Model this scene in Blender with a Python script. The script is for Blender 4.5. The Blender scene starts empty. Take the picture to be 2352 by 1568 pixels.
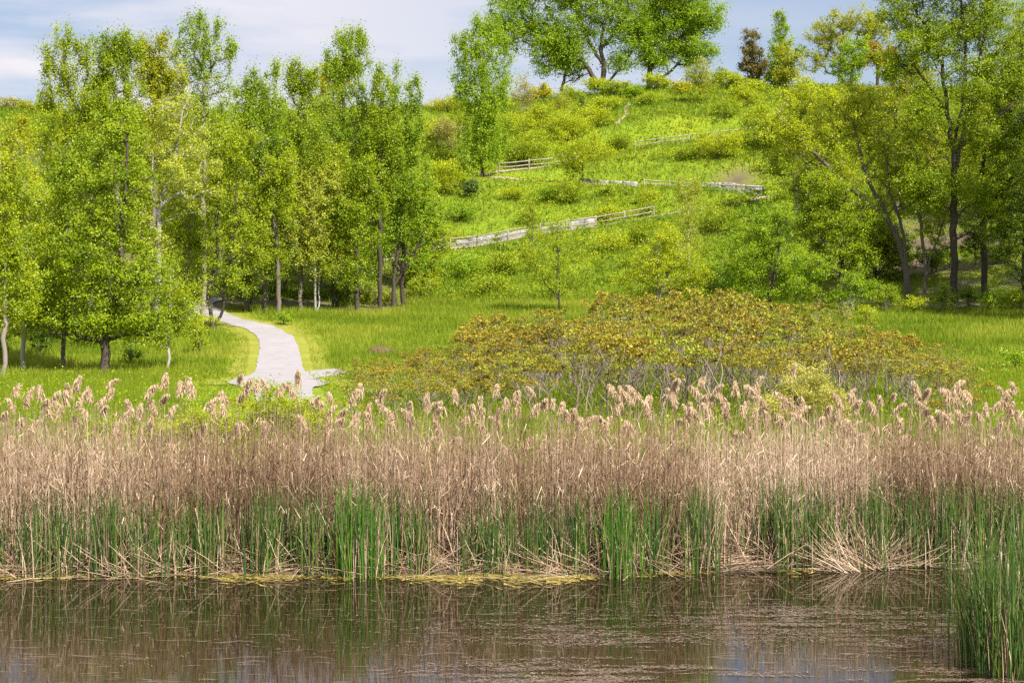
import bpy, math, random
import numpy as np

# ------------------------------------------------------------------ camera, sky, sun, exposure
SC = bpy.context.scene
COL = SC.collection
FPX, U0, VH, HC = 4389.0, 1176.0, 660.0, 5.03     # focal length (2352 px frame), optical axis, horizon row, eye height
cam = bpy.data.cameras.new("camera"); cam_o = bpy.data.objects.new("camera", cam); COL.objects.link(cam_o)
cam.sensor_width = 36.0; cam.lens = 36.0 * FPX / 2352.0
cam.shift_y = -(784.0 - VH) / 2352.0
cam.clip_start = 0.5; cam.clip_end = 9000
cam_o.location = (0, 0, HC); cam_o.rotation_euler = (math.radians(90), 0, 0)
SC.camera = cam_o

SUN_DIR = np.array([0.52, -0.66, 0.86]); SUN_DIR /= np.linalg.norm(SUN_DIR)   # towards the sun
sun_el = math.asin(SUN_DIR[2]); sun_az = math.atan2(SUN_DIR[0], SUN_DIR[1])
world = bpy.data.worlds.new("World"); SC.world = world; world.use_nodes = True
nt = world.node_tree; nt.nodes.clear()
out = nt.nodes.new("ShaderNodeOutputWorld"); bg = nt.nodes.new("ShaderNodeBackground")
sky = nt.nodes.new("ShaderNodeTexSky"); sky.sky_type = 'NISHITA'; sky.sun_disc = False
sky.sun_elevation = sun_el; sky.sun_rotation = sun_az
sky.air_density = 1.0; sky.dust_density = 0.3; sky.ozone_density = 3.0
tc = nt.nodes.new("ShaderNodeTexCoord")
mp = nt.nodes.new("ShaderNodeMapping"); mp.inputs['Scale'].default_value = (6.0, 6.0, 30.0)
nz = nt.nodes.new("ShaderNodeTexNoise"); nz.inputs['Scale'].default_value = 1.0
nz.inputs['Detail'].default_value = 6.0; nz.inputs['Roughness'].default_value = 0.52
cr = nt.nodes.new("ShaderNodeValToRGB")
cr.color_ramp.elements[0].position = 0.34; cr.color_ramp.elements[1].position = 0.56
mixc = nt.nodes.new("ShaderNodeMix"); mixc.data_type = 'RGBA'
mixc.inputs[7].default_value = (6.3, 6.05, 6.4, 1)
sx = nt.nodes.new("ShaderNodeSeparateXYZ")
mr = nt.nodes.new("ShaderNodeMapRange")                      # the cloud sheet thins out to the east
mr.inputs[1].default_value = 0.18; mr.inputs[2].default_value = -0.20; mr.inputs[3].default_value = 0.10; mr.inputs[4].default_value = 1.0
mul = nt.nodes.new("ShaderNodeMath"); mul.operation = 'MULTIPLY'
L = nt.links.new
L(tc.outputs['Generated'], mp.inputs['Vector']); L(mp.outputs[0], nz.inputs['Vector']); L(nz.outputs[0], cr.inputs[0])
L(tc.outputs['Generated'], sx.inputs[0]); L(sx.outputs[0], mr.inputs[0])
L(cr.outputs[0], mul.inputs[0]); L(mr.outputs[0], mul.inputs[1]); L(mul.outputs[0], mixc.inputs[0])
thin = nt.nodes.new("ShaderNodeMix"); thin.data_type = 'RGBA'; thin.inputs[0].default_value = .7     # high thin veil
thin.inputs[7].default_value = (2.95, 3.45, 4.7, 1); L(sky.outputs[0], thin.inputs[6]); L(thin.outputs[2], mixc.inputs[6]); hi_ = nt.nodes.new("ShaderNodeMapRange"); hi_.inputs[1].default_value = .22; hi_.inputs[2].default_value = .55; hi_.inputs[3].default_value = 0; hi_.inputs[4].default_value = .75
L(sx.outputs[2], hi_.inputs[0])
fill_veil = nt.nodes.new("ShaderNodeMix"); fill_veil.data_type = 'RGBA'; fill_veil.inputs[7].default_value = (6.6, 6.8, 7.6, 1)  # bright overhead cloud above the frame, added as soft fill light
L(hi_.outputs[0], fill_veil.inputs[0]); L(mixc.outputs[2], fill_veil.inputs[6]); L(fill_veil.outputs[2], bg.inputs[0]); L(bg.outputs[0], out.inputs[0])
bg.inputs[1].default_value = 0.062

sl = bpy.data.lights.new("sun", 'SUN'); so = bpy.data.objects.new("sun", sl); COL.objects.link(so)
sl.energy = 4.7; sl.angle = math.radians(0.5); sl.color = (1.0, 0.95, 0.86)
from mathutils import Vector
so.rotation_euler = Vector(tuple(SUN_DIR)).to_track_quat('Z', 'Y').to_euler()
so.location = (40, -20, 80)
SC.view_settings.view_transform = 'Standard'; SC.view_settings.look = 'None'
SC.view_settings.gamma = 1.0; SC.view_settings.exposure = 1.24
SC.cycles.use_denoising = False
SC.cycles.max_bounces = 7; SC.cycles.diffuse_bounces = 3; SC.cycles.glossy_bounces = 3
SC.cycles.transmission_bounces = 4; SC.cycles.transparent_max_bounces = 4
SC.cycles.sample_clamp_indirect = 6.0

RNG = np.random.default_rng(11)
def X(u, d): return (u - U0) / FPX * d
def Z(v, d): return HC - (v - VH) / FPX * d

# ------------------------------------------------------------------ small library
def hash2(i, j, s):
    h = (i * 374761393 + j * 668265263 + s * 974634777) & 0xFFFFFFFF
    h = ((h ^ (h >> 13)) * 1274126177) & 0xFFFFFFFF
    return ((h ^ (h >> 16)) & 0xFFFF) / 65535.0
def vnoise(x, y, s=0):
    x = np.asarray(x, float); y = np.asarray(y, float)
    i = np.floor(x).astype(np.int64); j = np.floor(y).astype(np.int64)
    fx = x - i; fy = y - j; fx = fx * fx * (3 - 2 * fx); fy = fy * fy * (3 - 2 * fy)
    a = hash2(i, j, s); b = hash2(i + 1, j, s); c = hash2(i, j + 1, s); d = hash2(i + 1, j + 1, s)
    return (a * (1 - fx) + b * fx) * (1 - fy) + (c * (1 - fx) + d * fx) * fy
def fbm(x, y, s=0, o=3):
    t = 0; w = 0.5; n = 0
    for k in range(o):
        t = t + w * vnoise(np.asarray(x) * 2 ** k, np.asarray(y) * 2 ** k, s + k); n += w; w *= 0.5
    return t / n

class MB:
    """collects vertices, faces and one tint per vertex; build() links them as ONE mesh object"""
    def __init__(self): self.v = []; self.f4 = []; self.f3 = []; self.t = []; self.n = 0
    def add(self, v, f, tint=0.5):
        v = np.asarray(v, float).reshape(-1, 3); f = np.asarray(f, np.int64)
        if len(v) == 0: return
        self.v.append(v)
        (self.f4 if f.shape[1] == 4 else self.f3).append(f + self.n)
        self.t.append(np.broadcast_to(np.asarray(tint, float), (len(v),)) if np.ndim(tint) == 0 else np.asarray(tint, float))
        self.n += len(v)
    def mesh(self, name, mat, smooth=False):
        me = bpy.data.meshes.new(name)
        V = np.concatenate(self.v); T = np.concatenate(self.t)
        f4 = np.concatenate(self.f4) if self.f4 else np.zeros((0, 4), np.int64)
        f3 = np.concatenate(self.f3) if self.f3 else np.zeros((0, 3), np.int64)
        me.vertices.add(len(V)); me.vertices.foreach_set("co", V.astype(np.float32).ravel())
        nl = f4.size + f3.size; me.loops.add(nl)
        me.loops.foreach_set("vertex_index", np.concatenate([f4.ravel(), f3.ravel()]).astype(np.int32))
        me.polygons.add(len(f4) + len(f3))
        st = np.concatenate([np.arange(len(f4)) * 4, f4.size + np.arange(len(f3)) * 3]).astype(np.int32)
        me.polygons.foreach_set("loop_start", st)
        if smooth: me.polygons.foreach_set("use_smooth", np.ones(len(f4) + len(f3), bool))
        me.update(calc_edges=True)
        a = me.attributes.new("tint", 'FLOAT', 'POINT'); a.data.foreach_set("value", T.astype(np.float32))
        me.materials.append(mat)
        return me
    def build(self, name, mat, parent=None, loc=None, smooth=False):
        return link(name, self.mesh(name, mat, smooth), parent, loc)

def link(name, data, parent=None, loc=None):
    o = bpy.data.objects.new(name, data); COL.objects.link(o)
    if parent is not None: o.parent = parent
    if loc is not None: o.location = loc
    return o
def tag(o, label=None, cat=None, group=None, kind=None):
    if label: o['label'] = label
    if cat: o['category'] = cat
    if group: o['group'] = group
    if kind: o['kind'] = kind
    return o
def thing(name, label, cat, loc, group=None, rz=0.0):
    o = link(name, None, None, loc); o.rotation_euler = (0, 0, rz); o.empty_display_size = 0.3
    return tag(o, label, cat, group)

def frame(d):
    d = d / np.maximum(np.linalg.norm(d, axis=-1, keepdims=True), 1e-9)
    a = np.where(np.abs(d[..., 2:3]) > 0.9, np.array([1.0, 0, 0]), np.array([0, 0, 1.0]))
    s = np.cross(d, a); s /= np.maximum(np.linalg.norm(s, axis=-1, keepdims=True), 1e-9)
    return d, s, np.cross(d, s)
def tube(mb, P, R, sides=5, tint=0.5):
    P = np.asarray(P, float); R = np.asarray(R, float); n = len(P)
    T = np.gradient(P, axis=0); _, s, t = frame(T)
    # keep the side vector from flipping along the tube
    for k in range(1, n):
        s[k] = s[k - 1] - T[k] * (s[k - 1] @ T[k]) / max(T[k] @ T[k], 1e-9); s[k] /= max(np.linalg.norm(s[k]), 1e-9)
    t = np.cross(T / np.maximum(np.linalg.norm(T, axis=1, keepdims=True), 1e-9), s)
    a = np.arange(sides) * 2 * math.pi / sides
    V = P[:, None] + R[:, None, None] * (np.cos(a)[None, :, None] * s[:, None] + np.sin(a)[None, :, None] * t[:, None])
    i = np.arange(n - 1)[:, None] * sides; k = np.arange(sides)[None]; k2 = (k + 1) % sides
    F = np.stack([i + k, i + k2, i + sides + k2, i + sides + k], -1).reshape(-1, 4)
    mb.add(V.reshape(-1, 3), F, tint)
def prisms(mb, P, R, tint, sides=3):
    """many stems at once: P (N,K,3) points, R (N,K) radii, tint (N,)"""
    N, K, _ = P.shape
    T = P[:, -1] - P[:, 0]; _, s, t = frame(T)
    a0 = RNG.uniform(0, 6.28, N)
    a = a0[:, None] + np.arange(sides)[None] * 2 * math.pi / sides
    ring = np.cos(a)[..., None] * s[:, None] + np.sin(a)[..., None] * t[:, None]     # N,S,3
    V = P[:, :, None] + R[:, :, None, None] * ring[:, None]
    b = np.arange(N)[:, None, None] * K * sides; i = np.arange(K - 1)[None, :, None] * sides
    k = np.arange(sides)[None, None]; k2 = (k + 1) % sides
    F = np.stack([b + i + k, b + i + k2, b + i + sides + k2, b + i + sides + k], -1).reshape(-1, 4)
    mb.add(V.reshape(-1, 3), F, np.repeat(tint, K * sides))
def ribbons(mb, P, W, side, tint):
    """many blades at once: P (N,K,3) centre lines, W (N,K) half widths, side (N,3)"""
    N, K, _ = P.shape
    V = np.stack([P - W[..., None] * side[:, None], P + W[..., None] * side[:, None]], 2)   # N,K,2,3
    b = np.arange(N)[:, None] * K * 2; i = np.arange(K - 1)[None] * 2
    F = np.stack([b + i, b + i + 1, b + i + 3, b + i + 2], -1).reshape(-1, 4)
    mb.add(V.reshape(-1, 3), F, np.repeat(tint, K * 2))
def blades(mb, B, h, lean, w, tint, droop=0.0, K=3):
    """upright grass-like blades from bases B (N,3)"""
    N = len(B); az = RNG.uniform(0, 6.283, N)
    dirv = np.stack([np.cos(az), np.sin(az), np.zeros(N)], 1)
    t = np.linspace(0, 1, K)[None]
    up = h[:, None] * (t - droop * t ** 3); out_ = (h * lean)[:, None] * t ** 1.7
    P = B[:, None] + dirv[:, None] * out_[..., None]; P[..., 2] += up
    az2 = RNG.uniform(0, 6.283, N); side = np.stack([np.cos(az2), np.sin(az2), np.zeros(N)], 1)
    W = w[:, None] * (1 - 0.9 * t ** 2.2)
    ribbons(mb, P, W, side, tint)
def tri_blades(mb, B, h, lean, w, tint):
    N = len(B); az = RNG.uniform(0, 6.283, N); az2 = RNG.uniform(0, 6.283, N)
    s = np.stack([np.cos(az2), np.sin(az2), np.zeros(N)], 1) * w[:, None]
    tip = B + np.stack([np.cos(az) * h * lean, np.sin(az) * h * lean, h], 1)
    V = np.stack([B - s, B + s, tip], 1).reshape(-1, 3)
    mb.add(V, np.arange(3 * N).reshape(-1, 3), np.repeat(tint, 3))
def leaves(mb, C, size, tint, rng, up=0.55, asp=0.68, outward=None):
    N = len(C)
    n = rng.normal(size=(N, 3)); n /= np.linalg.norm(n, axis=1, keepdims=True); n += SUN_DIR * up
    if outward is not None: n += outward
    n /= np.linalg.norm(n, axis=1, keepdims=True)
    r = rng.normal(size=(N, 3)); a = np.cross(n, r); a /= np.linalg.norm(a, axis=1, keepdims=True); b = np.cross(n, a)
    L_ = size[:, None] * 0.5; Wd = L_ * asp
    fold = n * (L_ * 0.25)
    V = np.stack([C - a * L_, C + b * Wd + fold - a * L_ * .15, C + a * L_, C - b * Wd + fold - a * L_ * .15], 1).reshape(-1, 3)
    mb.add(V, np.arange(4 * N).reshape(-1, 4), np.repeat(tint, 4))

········

TASK INSTRUCTIONS. Leave out the pictures and repeat the lines from the start of the material through the line with "import numpy as np", inclusive.

SOLUTION.
Model this scene in Blender with a Python script. The script is for Blender 4.5. The Blender scene starts empty. Take the picture to be 2352 by 1568 pixels.
import bpy, math, random
import numpy as np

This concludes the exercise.